Addio zone 30Per istituire nuove zone 30 (come a Bologna) i Comuni dovranno motivarle al Mit. È noto che gli effetti di tutti gli incidenti, provocati da tutte le diverse cause, sono aggravati dalla velocità, e per questo tutte le città europee stanno estendendo da anni le aree con limite a 30 km/h. I report sono pubblici e documentano che le vittime della strada si sono dimezzate, il traffico non ha subito rallentamenti e l’inquinamento acustico è sceso. Sono numerosi gli studi che mostrano le conseguenze dell’impatto veicolo-pedone o ciclista o centauro a partire da quelli dell’Oms. Un guidatore con perfette condizioni di mezzo e di asfalto, in caso di ostacolo improvviso, se va a 30 km/h impiega 13 metri per arrestare l’auto. A 50 km/h servono 28 metri. La letalità causata da un frontale con un pedone a 30 km/h è del 5%, a 50km/h è del 70%. Sta di fatto che l’estensione di questi limiti in città è osteggiata in tutti i modi. I rilevamenti automatici pure, sia in città che fuori.

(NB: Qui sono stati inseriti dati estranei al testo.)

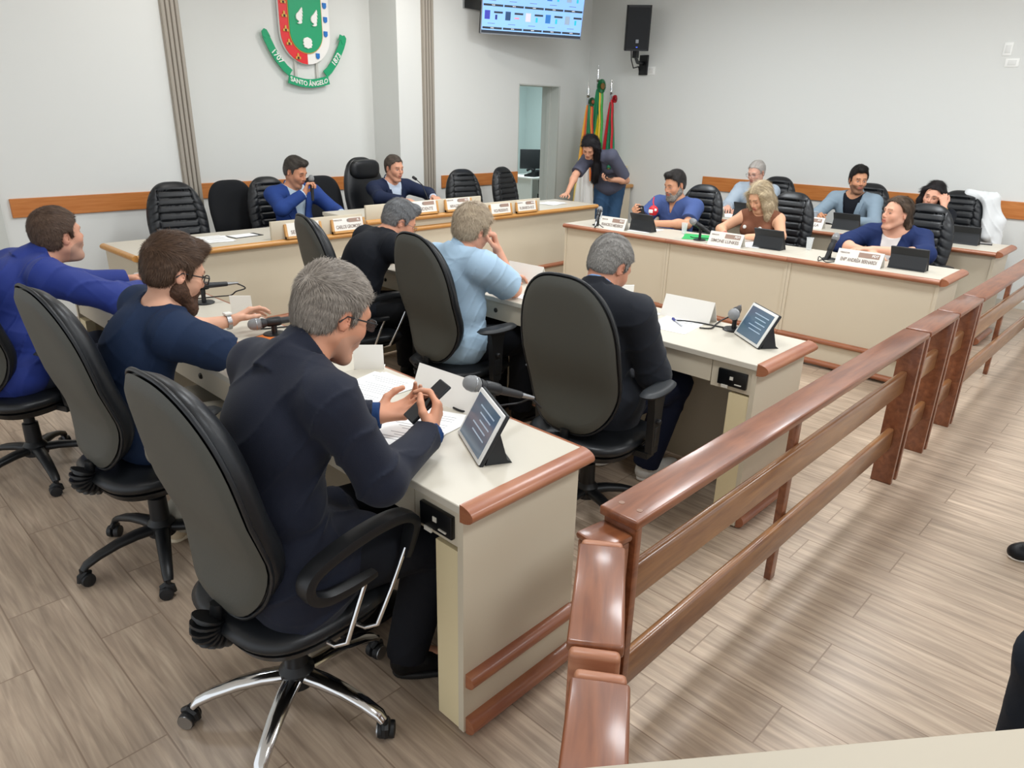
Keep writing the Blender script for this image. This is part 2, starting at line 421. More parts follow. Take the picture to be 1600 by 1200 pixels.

Chi dovrà far rispettare il Codice è la Polizia stradale, a cui mancano 3.200 agenti; e i carabinieri e la Polizia Municipale, entrambi sottorganico di 12 mila unità. Alla fine le regole dettate dal decreto sembrano suggerire che il non rispetto dei limiti sia da considerarsi un comportamento da comprendere più che da sanzionare.